語るには情報が必要だが
戦争の状態が日々変化している。
日本で生活している際の目の前の現実は変わらずそこにあるのに、目に見える影響といえば日々値上げされる生活インフラのニュースくらいで、実感が湧かない。
モヤモヤしている思考を整理するには考えるだけでなく語る必要があると思う。
そしてこのブログで語るにも誰かと情報交換をするにも、何をおいてもまず知る必要がある。
幸い情報は溢れるほどある。
この戦争においては従来とは大きく異なる性質を持っていると思う。
リアルタイム制と世界中からの注目、国際的な関与の深さが従来と異なると言える。
しかしそのあまりの情報量の多さ、展開の目まぐるしさ、そしてセンセーショナルな映像の数々に
頭の理解が追いつかない
心の整理もできない
それが今の多くの人が直面している状態ではないかと感じる。
ちょっとここで冷静さを取り戻す必要がある。
特にセンセーショナルな映像は心の奥底に残りやすく、感情を揺さぶってくる。
例えば9.11の時、あれはまだ小学生の頃だった。
朝起きてテレビを観ると、2棟の巨大高層ビルが立て続けに爆発して建物が焼け崩れ落ちる映像が繰り返され、しばらくは昼夜を問わずTVをジャックした。
あの何度も観た凄惨な映像は未だに心に残り続けている。
そして3.11の時、私は海外にいた。
それこそ現地の被災者はインフラが遮断されていて知ることができないような映像ばかりが流れた。

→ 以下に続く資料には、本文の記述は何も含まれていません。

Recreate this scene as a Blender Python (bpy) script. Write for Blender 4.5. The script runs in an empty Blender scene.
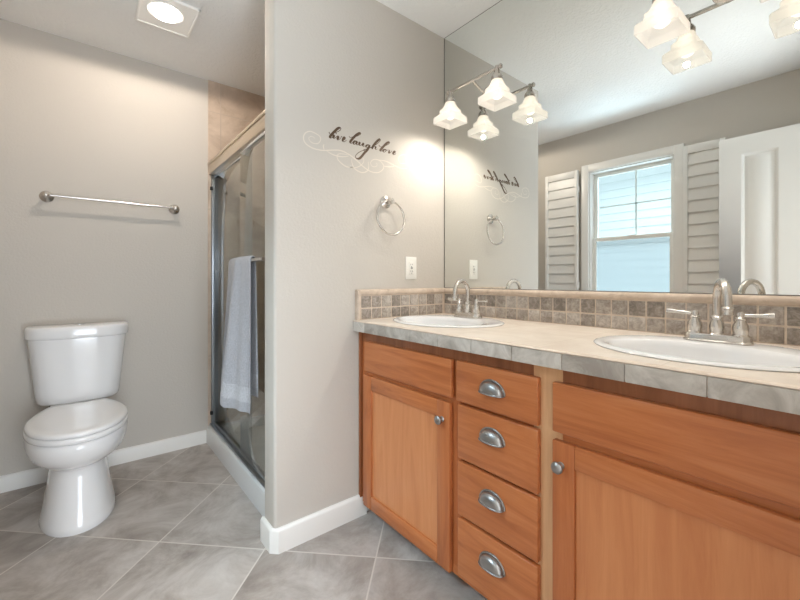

調べても調べても、入ってくる情報は酷い有様のものばかりで現状が計り知れず、不安ばかりが募った。
しかしいざ自宅に戻ってみたら戸建にヒビこそ入っていたものの、自室はモノ一つ落ちていなかった。
あの瞬間の恐怖体験の実態は、あの場にいたものでしか共有し得ないものとなっていた。
もちろん今回の戦争が、映像ほど酷くないというつもりは毛頭ない。
むしろ逆だと思っている。
しかし映像はやはり一部を切り取った情報に過ぎず、全てを語り切ることはないのだということを忘れずにいたい。
とかく映像というものは自分が想像しているよりも心に残るものであると認識したうえで、敢えて切り離す決断も必要だ。
メディアの情報は実態との乖離が必ずある。
日々飛んでくるそのような速報に振り回されすぎてもいいことはない。
だけど無関心でいることはまた違う。
何かできないかと考えることも大事だし
時に考えないこともより大事。
みんながみんな我を忘れたら世界の混沌さが増してしまうから、離れて冷静に見る必要もある。
最近、半藤一利氏の「昭和史」を読んでいるが
わずか100年程前、当時の日本人が当時の満州にしたこと
ー 先住民の土地を強制的に奪い、石油を得て、日本本土の防衛のために満州を防衛線として使い、あらゆる諸権利を奪った ー
それは今のロシアと大差ないことだと思った。(もちろん現代ほどの武力はなかっただろうけど、人の権利を奪ってまで防衛するという志向は同じだ)
私たちの曾祖父の世代の人達が、何故そんなことをしたかというと、ひとえに日本を守るために、それも命懸けでやったことで、そのお陰で私達はどこの国の植民地にもならずにこうして過ごしている。
ロシアがやっている武力行使自体は確実に悪いことではあるが、そこにある歴史的な背景を踏まえて見る必要があるだろう。
まだ終わっていないことを俯瞰してみることは難しいが、
どうやったって時間が必要なことには変わりない。
メディアやSNSの映像といった即席の情報ばかりを得ていると、知らぬうちに感情寄りの思考になる。
そのうちにメンタルがやられればなお思考に偏りが生じる。
メンタルがやられて立ちすくみ動けなくなれば思考停止状態であるともいえる。
壮大すぎる事態であることは間違いなく、それ故に焦ることも投げやりになることもせず
じっくりと自分のペースで考えていけるような情報の質と量を摂取することを心がけたい。